Reinvestment reserve using newly acquired funds
If you have earmarked (some of) your book profit towards a reinvestment reserve, please bear in mind that you actually need to reinvest the funds in question rather than spending the money on something else and delaying the reinvestment – using newly acquired funds – until a later stage. This was the upshot of a recent judgment by the District Court for Zeeland and Western Brabant.
A private limited-liability company had acquired an estate and realised a book profit, and went on to use the surplus funds in question to create a reinvestment reserve. The company in 2008 went on to present each of its two then directors cum controlling shareholders with a sizeable amount in dividends. All of this considerably drained the corporate coffers. The directors cum controlling shareholders in the course of 2008 sold their shares to another business, in the context of which transfer they reported an unrealised reinvestment reserve and corresponding tax receivable as part of their company’s balance sheet. However, the company in its corporation tax return refrained from mentioning the reinvestment reserve. This prompted the Inspector of Taxes to adjust the corporation tax assessment by crediting the reinvestment reserve to the company’s taxable profit, which in turn inspired the company to take the matter to court.
Newly acquired funds
According to the company, the reinvestment intention had most certainly been there, to the point where the actual reinvestment had in fact been realised, as reflected by the company’s acquisition in 2008 of two commercial properties, albeit that the latter acquisition had been funded using a mortgage loan furnished by the two former directors cum controlling shareholders.
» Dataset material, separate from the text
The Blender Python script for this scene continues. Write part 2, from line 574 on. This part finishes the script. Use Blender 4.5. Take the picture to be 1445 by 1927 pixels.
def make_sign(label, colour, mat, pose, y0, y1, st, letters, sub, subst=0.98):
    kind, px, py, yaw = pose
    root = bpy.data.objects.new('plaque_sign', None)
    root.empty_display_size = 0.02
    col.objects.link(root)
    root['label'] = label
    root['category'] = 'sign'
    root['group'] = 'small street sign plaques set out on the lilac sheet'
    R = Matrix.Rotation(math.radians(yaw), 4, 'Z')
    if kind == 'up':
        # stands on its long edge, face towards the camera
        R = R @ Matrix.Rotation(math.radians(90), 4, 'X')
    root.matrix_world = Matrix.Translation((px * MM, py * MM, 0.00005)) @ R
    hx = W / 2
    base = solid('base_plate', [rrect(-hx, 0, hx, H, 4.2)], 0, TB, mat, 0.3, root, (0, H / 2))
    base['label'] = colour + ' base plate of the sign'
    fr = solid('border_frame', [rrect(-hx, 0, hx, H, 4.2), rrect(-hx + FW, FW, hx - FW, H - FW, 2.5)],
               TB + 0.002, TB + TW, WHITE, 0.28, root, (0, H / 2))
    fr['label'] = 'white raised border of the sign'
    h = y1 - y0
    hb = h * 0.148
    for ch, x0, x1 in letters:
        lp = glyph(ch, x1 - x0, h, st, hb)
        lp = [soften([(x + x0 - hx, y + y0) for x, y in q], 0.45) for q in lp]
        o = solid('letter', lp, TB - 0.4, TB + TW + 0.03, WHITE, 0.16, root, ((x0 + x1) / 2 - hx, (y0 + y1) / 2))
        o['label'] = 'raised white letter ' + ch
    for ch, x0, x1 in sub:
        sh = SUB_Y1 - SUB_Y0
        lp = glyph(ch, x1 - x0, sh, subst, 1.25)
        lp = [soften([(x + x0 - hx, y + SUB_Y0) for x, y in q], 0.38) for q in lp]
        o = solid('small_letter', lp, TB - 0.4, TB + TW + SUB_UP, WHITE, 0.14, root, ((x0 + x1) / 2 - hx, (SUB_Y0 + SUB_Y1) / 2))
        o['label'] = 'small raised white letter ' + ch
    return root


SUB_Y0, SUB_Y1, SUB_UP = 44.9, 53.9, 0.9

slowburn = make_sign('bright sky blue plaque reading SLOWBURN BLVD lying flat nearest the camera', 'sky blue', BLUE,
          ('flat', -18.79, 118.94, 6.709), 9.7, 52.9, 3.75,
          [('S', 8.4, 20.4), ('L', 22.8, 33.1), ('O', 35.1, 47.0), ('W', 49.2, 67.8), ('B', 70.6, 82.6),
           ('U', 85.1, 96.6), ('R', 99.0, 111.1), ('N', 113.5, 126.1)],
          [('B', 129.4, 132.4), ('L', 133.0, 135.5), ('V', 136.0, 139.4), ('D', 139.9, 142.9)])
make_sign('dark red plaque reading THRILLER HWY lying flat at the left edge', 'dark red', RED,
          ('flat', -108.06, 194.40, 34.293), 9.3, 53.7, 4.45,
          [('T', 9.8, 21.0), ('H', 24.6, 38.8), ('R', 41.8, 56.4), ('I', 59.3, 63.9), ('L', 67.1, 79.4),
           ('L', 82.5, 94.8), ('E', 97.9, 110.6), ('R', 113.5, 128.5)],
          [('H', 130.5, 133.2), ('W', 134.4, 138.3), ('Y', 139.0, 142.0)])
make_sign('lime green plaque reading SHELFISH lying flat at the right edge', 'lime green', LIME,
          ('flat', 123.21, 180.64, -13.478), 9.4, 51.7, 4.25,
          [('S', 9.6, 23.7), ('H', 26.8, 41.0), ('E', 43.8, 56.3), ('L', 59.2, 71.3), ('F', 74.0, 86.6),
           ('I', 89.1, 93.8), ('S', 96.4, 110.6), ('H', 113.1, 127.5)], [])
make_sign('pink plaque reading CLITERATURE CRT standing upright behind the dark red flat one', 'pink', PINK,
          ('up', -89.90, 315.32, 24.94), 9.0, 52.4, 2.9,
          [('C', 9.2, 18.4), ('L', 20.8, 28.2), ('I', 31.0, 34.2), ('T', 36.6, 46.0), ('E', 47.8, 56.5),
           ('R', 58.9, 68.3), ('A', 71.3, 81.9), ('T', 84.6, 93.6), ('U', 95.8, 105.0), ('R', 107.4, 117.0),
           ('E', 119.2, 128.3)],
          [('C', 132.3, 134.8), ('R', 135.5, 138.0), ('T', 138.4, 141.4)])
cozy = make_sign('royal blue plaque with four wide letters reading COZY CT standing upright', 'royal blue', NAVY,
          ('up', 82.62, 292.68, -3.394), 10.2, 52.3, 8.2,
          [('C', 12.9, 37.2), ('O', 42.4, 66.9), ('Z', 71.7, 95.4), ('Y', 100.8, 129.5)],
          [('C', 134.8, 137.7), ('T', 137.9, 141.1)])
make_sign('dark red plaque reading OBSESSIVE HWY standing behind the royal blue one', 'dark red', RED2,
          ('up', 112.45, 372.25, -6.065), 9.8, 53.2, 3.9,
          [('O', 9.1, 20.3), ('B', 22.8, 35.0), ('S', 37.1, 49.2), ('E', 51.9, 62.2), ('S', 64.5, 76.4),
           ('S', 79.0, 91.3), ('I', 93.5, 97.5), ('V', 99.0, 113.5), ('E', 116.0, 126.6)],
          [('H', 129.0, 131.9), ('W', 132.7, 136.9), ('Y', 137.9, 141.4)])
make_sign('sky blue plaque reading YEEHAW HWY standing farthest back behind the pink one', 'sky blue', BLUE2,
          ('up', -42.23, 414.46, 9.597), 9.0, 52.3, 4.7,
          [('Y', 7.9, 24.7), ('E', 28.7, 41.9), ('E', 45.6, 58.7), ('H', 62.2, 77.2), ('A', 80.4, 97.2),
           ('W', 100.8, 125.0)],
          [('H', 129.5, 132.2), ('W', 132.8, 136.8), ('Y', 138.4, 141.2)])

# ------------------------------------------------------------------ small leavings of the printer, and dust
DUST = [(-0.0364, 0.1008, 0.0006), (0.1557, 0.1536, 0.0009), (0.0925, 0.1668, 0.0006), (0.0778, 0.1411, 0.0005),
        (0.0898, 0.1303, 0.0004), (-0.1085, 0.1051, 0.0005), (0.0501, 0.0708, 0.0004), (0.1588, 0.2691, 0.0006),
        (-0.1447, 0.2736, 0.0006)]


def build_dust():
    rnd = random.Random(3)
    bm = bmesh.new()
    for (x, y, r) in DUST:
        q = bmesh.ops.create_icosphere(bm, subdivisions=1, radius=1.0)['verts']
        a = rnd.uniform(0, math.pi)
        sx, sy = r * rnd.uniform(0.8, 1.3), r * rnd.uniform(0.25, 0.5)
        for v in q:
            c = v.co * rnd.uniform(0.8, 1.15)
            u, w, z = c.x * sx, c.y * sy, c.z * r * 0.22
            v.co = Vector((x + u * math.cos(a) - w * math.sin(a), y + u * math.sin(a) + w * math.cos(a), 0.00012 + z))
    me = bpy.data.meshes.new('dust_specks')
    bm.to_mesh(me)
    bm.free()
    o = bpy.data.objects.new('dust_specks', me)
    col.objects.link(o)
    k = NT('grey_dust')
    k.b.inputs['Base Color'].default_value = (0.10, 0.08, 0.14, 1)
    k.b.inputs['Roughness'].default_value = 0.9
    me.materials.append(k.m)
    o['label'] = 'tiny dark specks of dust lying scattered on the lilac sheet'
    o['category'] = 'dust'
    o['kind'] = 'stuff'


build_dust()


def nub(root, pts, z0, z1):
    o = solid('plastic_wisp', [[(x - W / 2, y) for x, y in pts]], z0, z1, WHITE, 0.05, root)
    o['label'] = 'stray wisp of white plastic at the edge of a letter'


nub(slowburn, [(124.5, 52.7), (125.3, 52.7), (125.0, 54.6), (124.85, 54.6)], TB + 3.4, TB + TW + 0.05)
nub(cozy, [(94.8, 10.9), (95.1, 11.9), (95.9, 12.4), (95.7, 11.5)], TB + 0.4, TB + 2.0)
The District Court saw things differently, in that according to it there had been no question of the reinvestment reserve having been realised, as the book profit to all intents and purposes had been distributed at the time the shares in the company’s capital were sold and this had left the company without any financial resources, thus rendering it unable to proceed with reinvestment. It was irrelevant in this respect that the subsequent property acquisition had been funded using resources made available by the two former directors cum controlling shareholders; what mattered was that newly acquired funds had been used for the property transaction and it had been the new management which had secured the relevant funding.
All in all the company had failed to render it plausible that the sale of the estate had represented a reinvestment intention, and the taxman’s additional tax assessment was upheld.